This is another brief polemic regarding a common misunderstanding in the use of punctuation marks, in particular quotation marks.
By definition and logically, they should only be used when someone is being quoted.
After all, the symbols in question are called that (quotation marks), right? So when used, they should be encapsulating a quote.
Here’s an exchange I’ve had a time or two when noticing that some store (usually it’s a store, or a restaurant, or a motel, or a flyer somebody put up on a power pole or bulletin board somewhere) has added quotation marks where they don’t belong:
“Who are they quoting?” I say.
“Who? Who are you talking about?”
“That sign says, ‘Going Out of Business Sale!’ with quotes around it. So who are they quoting? Who said, ‘Going Out of Business Sale!’ that they are now quoting as having made that rather mundane remark?

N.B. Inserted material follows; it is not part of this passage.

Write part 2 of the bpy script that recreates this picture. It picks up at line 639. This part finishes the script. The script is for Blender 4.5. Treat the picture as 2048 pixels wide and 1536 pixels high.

I doubt someone really stood up on a soapbox, jutted his finger into the air, and declaimed: ‘Going Out of Business Sale!’
“And if they really are quoting somebody, they should give attribution for it, like so:”
“Going Out of Business Sale!”
- Jeffrey Skilling
-or:
“Moving Sale - All Things Must Go!”
- Ma Joad
But at this point, the person I’m speaking with usually either doesn’t quite understand what I’m talking about or doesn’t think the superfluous quotation marks matter. Some say it’s just a way of adding emphasis to the statement. Hmm.
Does this stuff really matter?
Yes and No.
Some people detest the ambiguity of that answer, but let me explain:
No, it doesn’t usually matter, as long as people understand the writer of the sign was just being ignorant. It doesn’t really matter, because nobody’s going to die or get maimed or injured because quotation marks were misused—that is, that they were added where they didn’t belong.
But yes, it does matter, at least at times, because everything matters, or could potentially be significant.
Everything?
Yes, because where does it end when you start getting lazy and letting things slide like that?
To quote “H. Wads Longfellow” (I’m quoting Mark Twain there; he called him that) in the poem “The Builders”:
Truly shape and fashion these;
Leave no yawning gaps between;
Think not, because no man sees,
Such things will remain unseen.
In the elder days of Art,
Builders wrought with greatest care
Each minute and unseen part;
For the Gods see everywhere.
Let us do our work as well,
Both the unseen and the seen;
Make the house, where Gods may dwell,
Beautiful, entire, and clean.
And besides, it is possible that somebody could get hurt due to a misunderstanding caused by imprecision in speech or writing. There are times when using quotation marks can be misleading in what could turn out to be a serious way. Note this book’s title, for example:
By putting the word “Officer” in quotes, it seems to infer that he’s not really an officer, but that he called himself an officer—in which case this could be a dangerous situation, for what is this guy who only claims to be an officer up to? No good, probably, if he would lie about his officership or officerhood that way.
So am I just being a curmudgeon in objecting to quotation marks that don’t quote anyone? No. As I said, “everything matters.”
NOTE: It is said that there are exceptions to everything. I take exception to that, but in this case, anyway, it’s true. And there it is (was): “It’s”
Is “It’s” the possessive of “It” or is it a contraction?
It’s a contraction; that is to say, it (“It’s”) is a contraction. It’s a contraction of “It is.” So how do you write the possessive of it? Its. As if it’s a plural of “It.” Example:
The dog has no collar. It’s collarless. Its neck has no collar around it.